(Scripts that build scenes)

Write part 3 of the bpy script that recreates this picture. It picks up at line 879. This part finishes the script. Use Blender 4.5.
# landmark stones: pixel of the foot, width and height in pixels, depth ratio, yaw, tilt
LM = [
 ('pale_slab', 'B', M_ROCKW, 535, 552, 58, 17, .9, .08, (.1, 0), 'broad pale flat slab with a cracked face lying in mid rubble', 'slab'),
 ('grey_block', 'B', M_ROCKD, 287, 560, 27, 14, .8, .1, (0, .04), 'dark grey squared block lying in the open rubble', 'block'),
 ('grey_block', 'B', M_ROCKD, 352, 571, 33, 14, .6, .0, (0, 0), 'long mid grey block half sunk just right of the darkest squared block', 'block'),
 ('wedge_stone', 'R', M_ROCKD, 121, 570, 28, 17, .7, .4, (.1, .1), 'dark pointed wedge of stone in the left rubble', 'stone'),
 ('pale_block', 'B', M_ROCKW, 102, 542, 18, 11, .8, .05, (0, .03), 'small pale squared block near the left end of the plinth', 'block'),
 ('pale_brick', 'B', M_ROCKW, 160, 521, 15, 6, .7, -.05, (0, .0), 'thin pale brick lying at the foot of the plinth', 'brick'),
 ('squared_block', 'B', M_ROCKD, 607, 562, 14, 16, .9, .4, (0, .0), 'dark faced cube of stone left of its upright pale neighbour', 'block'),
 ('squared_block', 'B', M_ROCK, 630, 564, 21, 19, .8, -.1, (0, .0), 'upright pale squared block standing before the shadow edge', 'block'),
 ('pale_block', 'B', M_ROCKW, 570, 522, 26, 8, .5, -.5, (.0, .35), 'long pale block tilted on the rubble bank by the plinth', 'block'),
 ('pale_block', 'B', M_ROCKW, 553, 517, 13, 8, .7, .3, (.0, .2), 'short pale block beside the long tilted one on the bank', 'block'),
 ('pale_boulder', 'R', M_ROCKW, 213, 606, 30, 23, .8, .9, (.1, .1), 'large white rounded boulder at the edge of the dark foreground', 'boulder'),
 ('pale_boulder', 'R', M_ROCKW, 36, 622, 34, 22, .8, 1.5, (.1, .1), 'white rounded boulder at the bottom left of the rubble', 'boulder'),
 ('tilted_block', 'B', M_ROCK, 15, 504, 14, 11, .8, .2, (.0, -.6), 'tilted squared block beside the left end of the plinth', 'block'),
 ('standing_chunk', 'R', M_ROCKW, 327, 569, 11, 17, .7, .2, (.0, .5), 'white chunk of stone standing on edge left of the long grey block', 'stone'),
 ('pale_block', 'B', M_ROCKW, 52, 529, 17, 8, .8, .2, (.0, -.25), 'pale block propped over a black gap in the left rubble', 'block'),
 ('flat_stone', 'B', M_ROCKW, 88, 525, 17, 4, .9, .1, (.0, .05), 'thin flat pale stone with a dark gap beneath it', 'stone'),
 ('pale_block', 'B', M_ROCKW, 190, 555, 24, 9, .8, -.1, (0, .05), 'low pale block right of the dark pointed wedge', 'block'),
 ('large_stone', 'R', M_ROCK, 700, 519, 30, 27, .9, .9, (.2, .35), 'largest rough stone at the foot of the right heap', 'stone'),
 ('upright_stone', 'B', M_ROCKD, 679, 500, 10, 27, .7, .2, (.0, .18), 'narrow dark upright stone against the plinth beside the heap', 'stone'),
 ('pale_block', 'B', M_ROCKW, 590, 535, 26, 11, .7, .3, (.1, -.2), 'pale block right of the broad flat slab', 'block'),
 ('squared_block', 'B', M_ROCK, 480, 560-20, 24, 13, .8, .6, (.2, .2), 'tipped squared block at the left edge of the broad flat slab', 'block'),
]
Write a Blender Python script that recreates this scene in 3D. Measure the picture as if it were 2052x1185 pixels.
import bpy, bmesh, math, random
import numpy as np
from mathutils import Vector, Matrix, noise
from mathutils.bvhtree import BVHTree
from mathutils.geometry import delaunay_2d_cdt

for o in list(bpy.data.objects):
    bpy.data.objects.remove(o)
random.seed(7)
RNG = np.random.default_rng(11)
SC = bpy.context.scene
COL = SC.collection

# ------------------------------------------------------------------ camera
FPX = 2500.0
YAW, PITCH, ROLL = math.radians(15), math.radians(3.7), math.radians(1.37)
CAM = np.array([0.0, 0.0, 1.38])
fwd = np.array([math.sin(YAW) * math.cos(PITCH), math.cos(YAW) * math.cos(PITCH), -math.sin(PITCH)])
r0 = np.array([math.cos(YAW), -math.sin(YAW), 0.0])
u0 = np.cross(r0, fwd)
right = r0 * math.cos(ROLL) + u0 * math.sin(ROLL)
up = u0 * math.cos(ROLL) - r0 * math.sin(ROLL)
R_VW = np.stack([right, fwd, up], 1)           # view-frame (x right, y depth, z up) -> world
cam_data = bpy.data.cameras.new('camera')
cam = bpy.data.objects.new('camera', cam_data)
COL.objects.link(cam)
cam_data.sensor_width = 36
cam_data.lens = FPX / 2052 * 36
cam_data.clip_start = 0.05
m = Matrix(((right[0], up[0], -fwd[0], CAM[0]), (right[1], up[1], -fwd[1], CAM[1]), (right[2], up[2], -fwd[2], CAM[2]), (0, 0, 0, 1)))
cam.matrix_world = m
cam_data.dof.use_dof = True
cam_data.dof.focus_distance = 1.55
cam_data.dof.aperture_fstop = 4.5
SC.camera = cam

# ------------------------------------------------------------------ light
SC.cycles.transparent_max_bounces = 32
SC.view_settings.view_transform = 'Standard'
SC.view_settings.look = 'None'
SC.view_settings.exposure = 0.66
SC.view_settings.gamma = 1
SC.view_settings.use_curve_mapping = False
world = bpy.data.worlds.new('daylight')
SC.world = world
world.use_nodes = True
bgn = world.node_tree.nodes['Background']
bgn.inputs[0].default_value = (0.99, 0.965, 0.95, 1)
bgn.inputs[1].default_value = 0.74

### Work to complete
Return every record, word for word.

### Full answer
Write part 3 of the bpy script that recreates this picture. It picks up at line 879. This part finishes the script. Use Blender 4.5.
# landmark stones: pixel of the foot, width and height in pixels, depth ratio, yaw, tilt
LM = [
 ('pale_slab', 'B', M_ROCKW, 535, 552, 58, 17, .9, .08, (.1, 0), 'broad pale flat slab with a cracked face lying in mid rubble', 'slab'),
 ('grey_block', 'B', M_ROCKD, 287, 560, 27, 14, .8, .1, (0, .04), 'dark grey squared block lying in the open rubble', 'block'),
 ('grey_block', 'B', M_ROCKD, 352, 571, 33, 14, .6, .0, (0, 0), 'long mid grey block half sunk just right of the darkest squared block', 'block'),
 ('wedge_stone', 'R', M_ROCKD, 121, 570, 28, 17, .7, .4, (.1, .1), 'dark pointed wedge of stone in the left rubble', 'stone'),
 ('pale_block', 'B', M_ROCKW, 102, 542, 18, 11, .8, .05, (0, .03), 'small pale squared block near the left end of the plinth', 'block'),
 ('pale_brick', 'B', M_ROCKW, 160, 521, 15, 6, .7, -.05, (0, .0), 'thin pale brick lying at the foot of the plinth', 'brick'),
 ('squared_block', 'B', M_ROCKD, 607, 562, 14, 16, .9, .4, (0, .0), 'dark faced cube of stone left of its upright pale neighbour', 'block'),
 ('squared_block', 'B', M_ROCK, 630, 564, 21, 19, .8, -.1, (0, .0), 'upright pale squared block standing before the shadow edge', 'block'),
 ('pale_block', 'B', M_ROCKW, 570, 522, 26, 8, .5, -.5, (.0, .35), 'long pale block tilted on the rubble bank by the plinth', 'block'),
 ('pale_block', 'B', M_ROCKW, 553, 517, 13, 8, .7, .3, (.0, .2), 'short pale block beside the long tilted one on the bank', 'block'),
 ('pale_boulder', 'R', M_ROCKW, 213, 606, 30, 23, .8, .9, (.1, .1), 'large white rounded boulder at the edge of the dark foreground', 'boulder'),
 ('pale_boulder', 'R', M_ROCKW, 36, 622, 34, 22, .8, 1.5, (.1, .1), 'white rounded boulder at the bottom left of the rubble', 'boulder'),
 ('tilted_block', 'B', M_ROCK, 15, 504, 14, 11, .8, .2, (.0, -.6), 'tilted squared block beside the left end of the plinth', 'block'),
 ('standing_chunk', 'R', M_ROCKW, 327, 569, 11, 17, .7, .2, (.0, .5), 'white chunk of stone standing on edge left of the long grey block', 'stone'),
 ('pale_block', 'B', M_ROCKW, 52, 529, 17, 8, .8, .2, (.0, -.25), 'pale block propped over a black gap in the left rubble', 'block'),
 ('flat_stone', 'B', M_ROCKW, 88, 525, 17, 4, .9, .1, (.0, .05), 'thin flat pale stone with a dark gap beneath it', 'stone'),
 ('pale_block', 'B', M_ROCKW, 190, 555, 24, 9, .8, -.1, (0, .05), 'low pale block right of the dark pointed wedge', 'block'),
 ('large_stone', 'R', M_ROCK, 700, 519, 30, 27, .9, .9, (.2, .35), 'largest rough stone at the foot of the right heap', 'stone'),
 ('upright_stone', 'B', M_ROCKD, 679, 500, 10, 27, .7, .2, (.0, .18), 'narrow dark upright stone against the plinth beside the heap', 'stone'),
 ('pale_block', 'B', M_ROCKW, 590, 535, 26, 11, .7, .3, (.1, -.2), 'pale block right of the broad flat slab', 'block'),
 ('squared_block', 'B', M_ROCK, 480, 560-20, 24, 13, .8, .6, (.2, .2), 'tipped squared block at the left edge of the broad flat slab', 'block'),
]
Write a Blender Python script that recreates this scene in 3D. Measure the picture as if it were 2052x1185 pixels.
import bpy, bmesh, math, random
import numpy as np
from mathutils import Vector, Matrix, noise
from mathutils.bvhtree import BVHTree
from mathutils.geometry import delaunay_2d_cdt

for o in list(bpy.data.objects):
    bpy.data.objects.remove(o)
random.seed(7)
RNG = np.random.default_rng(11)
SC = bpy.context.scene
COL = SC.collection

# ------------------------------------------------------------------ camera
FPX = 2500.0
YAW, PITCH, ROLL = math.radians(15), math.radians(3.7), math.radians(1.37)
CAM = np.array([0.0, 0.0, 1.38])
fwd = np.array([math.sin(YAW) * math.cos(PITCH), math.cos(YAW) * math.cos(PITCH), -math.sin(PITCH)])
r0 = np.array([math.cos(YAW), -math.sin(YAW), 0.0])
u0 = np.cross(r0, fwd)
right = r0 * math.cos(ROLL) + u0 * math.sin(ROLL)
up = u0 * math.cos(ROLL) - r0 * math.sin(ROLL)
R_VW = np.stack([right, fwd, up], 1)           # view-frame (x right, y depth, z up) -> world
cam_data = bpy.data.cameras.new('camera')
cam = bpy.data.objects.new('camera', cam_data)
COL.objects.link(cam)
cam_data.sensor_width = 36
cam_data.lens = FPX / 2052 * 36
cam_data.clip_start = 0.05
m = Matrix(((right[0], up[0], -fwd[0], CAM[0]), (right[1], up[1], -fwd[1], CAM[1]), (right[2], up[2], -fwd[2], CAM[2]), (0, 0, 0, 1)))
cam.matrix_world = m
cam_data.dof.use_dof = True
cam_data.dof.focus_distance = 1.55
cam_data.dof.aperture_fstop = 4.5
SC.camera = cam

# ------------------------------------------------------------------ light
SC.cycles.transparent_max_bounces = 32
SC.view_settings.view_transform = 'Standard'
SC.view_settings.look = 'None'
SC.view_settings.exposure = 0.66
SC.view_settings.gamma = 1
SC.view_settings.use_curve_mapping = False
world = bpy.data.worlds.new('daylight')
SC.world = world
world.use_nodes = True
bgn = world.node_tree.nodes['Background']
bgn.inputs[0].default_value = (0.99, 0.965, 0.95, 1)
bgn.inputs[1].default_value = 0.74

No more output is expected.